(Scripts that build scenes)
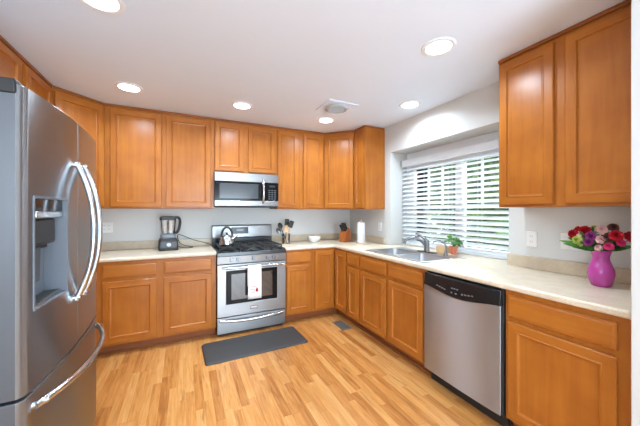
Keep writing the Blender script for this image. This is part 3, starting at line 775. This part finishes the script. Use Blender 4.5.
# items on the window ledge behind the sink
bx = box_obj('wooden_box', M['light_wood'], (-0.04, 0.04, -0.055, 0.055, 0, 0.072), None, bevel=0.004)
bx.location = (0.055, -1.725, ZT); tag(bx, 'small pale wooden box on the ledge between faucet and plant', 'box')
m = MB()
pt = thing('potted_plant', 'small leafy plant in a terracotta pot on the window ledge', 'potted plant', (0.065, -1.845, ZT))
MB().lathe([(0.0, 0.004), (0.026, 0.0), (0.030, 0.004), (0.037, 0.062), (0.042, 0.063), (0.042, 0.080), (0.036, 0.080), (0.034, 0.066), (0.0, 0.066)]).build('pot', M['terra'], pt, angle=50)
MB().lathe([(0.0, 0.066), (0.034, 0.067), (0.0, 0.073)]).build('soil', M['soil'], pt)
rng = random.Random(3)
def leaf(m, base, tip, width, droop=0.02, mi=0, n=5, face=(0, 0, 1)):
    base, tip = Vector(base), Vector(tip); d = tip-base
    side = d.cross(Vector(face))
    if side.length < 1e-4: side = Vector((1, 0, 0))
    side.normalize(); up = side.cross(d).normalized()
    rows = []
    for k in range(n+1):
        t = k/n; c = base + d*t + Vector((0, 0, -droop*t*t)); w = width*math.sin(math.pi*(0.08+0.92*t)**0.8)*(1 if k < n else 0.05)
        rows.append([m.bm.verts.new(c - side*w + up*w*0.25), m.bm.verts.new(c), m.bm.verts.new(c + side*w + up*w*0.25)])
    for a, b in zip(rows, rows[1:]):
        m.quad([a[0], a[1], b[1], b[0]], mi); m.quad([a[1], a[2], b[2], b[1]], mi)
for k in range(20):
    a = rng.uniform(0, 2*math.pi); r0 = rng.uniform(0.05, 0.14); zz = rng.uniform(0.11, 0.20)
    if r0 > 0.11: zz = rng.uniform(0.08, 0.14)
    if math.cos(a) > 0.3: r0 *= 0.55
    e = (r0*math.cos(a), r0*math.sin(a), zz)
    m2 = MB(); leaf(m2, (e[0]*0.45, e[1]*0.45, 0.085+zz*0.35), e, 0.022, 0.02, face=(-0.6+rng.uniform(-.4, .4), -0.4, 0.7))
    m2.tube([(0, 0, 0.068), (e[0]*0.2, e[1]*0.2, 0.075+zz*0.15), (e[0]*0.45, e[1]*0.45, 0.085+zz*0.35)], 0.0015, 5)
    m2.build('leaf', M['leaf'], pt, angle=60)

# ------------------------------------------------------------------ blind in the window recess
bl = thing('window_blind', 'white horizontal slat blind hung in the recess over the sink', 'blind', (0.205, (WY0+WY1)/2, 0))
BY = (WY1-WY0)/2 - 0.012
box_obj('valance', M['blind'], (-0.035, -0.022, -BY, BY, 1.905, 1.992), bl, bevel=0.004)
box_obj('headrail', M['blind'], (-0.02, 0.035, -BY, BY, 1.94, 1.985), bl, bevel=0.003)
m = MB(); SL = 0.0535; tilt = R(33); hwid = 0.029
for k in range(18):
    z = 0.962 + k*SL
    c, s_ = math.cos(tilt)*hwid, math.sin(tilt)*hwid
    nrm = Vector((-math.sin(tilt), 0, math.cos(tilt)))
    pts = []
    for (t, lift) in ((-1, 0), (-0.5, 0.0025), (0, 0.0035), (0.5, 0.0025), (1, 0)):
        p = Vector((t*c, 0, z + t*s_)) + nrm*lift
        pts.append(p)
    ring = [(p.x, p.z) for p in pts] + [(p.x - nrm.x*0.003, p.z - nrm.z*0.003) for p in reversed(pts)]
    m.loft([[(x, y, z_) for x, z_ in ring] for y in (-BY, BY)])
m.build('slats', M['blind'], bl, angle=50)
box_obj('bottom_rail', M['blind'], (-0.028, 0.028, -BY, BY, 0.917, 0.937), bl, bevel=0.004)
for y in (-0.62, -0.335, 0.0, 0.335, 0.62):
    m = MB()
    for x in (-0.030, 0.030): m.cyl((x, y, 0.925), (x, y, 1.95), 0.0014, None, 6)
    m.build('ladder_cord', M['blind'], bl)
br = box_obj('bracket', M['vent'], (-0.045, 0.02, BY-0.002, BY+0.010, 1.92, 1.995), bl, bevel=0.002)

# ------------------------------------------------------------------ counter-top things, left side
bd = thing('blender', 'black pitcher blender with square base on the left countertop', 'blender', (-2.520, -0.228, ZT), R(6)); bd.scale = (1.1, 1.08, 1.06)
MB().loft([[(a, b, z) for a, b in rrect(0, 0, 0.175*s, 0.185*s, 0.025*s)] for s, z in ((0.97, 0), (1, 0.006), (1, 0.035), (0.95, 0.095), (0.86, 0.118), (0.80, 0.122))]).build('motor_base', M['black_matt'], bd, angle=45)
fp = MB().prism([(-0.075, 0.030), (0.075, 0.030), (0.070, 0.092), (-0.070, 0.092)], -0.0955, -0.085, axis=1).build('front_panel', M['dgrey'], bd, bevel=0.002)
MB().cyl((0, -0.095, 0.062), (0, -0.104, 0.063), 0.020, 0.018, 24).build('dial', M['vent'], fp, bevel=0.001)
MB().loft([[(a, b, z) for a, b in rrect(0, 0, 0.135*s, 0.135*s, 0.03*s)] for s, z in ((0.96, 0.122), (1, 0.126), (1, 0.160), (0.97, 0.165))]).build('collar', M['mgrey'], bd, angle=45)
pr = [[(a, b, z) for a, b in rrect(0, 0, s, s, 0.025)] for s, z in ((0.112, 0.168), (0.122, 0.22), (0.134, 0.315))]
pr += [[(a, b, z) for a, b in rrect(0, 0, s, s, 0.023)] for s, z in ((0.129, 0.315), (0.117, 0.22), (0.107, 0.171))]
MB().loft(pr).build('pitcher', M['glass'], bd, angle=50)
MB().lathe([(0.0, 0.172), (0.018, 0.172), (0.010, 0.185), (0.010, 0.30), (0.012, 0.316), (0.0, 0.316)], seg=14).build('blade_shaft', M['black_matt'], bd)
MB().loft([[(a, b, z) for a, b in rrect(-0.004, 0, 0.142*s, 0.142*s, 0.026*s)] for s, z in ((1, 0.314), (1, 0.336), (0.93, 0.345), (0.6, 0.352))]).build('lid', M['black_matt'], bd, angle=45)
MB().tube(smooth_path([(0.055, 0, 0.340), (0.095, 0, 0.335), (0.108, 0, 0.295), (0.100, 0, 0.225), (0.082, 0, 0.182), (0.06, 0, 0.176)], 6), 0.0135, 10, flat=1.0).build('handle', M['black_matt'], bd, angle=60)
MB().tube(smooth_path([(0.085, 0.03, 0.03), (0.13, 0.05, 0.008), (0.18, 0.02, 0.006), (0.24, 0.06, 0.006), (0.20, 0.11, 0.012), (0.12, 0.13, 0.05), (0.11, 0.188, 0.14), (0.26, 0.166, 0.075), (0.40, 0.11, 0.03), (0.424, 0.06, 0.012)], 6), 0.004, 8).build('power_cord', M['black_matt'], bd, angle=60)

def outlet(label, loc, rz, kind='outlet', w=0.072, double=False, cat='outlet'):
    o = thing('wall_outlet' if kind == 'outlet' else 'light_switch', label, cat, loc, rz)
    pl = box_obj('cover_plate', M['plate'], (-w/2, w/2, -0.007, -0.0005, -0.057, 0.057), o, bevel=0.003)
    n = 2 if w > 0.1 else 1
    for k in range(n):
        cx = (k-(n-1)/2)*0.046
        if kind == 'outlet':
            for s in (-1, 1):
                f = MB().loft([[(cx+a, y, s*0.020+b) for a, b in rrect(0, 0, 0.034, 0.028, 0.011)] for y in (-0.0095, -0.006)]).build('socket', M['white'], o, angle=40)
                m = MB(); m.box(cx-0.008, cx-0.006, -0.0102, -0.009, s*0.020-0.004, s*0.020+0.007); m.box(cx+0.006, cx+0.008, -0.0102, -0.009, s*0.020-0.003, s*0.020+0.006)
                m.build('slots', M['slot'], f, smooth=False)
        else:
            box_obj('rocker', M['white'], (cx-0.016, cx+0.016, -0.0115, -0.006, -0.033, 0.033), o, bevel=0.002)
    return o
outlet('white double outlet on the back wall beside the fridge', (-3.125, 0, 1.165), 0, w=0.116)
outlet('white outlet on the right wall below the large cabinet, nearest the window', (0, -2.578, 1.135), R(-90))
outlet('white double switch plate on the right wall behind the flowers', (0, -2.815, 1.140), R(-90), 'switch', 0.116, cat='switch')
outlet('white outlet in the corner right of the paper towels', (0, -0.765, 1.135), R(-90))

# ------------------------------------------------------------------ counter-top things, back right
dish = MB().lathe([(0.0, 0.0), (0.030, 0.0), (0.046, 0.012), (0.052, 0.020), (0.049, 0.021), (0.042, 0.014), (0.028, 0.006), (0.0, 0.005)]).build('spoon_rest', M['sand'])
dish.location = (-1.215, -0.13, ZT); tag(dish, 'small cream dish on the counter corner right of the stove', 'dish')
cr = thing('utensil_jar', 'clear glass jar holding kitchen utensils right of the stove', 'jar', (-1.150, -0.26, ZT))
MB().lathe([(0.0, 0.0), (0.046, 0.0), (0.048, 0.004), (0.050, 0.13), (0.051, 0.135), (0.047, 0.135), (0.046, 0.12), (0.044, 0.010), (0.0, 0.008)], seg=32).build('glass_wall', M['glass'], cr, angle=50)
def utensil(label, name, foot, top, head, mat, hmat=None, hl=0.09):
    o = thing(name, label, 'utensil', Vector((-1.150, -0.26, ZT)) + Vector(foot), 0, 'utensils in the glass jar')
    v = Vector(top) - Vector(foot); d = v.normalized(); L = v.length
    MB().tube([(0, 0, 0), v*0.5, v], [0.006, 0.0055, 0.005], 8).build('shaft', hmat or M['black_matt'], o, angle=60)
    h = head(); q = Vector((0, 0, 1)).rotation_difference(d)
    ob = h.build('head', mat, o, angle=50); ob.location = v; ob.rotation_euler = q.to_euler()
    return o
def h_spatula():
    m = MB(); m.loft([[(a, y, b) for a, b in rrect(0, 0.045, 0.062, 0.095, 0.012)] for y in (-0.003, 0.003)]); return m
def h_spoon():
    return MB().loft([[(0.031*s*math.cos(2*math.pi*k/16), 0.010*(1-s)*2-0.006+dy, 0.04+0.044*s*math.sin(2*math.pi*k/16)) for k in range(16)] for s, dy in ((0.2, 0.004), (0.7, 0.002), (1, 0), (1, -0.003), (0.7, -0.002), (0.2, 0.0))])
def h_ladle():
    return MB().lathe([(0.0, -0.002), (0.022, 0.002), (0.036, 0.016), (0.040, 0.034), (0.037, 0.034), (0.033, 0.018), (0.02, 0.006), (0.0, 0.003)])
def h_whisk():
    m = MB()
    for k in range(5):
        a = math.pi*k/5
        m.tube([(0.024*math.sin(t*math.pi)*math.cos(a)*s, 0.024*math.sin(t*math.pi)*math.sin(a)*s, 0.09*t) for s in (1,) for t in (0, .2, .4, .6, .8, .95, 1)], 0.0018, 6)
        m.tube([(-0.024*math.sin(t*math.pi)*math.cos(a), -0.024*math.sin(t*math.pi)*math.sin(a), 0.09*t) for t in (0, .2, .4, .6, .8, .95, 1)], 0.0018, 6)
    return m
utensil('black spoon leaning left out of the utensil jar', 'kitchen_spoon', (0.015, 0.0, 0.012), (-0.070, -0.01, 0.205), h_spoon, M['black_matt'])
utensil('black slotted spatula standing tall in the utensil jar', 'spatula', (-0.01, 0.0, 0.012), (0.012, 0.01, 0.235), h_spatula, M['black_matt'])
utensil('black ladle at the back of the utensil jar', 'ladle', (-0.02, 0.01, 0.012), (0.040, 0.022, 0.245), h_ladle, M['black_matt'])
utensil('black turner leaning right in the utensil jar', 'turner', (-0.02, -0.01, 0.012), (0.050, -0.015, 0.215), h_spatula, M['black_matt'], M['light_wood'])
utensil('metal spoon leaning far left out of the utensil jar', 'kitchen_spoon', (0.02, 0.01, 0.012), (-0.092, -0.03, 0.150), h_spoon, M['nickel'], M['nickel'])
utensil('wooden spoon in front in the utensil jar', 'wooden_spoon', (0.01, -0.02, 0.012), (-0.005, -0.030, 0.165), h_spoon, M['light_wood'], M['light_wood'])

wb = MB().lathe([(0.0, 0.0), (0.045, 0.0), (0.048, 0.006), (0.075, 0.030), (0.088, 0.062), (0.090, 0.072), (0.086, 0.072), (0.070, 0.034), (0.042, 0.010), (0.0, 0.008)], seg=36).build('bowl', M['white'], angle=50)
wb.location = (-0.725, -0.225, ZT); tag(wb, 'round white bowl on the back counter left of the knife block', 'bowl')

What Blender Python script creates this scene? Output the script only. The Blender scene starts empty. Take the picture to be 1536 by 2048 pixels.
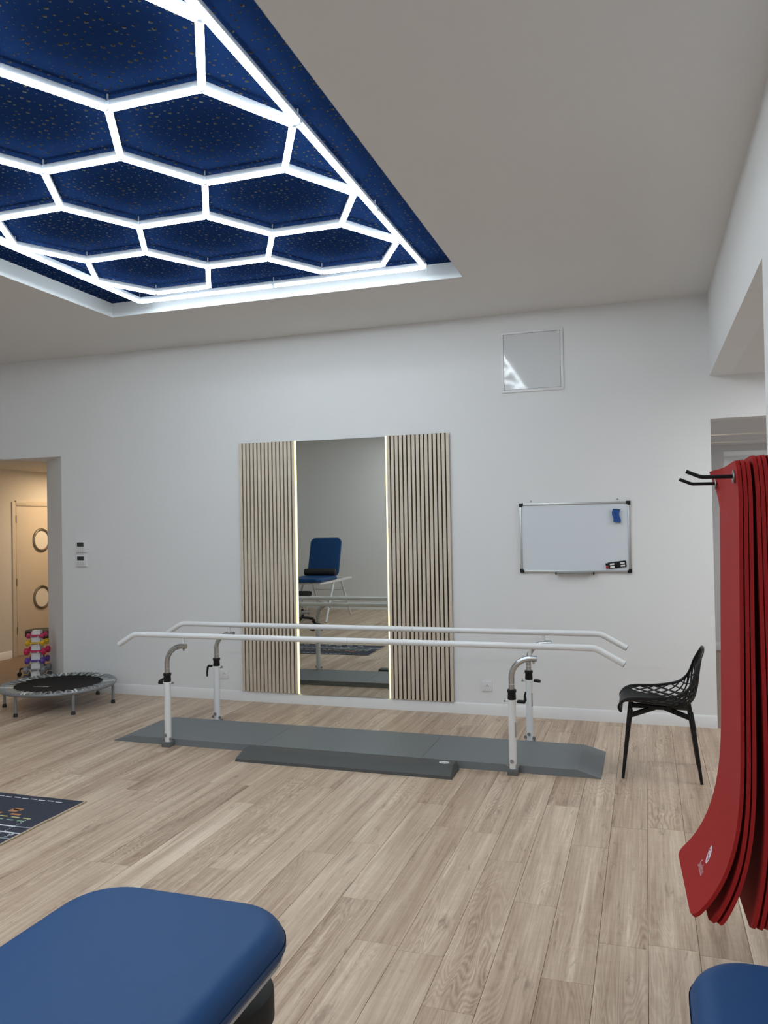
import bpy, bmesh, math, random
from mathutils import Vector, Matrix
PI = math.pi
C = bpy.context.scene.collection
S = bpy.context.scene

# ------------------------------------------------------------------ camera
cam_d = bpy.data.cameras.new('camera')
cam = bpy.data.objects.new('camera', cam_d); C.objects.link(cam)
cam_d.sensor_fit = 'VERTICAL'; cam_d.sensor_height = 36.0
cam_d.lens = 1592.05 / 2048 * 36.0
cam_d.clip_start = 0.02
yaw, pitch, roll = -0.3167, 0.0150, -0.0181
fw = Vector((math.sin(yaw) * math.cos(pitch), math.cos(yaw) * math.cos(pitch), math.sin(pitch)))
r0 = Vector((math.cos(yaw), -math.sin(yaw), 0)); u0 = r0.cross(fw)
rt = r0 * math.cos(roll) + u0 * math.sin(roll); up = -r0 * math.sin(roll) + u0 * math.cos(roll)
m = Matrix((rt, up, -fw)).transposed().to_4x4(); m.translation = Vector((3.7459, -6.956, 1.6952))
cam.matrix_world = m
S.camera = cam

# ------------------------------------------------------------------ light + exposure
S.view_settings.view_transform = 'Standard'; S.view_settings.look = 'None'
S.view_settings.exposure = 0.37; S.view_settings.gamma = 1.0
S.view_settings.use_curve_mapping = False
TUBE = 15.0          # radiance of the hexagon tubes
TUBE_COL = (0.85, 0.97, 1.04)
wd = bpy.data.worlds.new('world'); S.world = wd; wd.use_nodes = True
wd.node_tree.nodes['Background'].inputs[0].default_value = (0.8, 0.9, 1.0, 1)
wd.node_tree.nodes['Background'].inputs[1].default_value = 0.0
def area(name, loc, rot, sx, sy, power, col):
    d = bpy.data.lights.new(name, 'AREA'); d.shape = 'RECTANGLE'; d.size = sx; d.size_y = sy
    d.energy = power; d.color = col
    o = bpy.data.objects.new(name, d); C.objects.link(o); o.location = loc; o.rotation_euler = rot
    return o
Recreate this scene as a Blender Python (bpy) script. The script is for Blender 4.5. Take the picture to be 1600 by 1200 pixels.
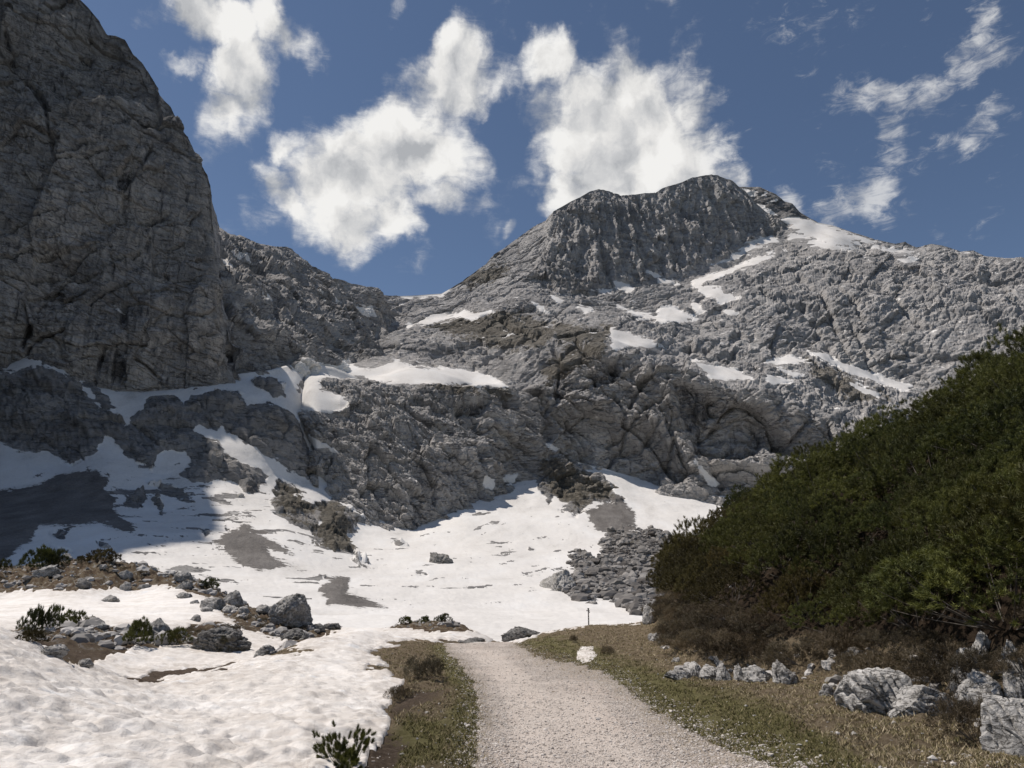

# Written problem:
Pull every line containing "picture" out of the data above.

# Solution to this task:
What Blender Python script creates this scene? Output the script only. The Blender scene starts empty. Take the picture to be 1536 by 2048 pixels.
Recreate this scene as a Blender Python (bpy) script. The script is for Blender 4.5. Take the picture to be 1600 by 1200 pixels.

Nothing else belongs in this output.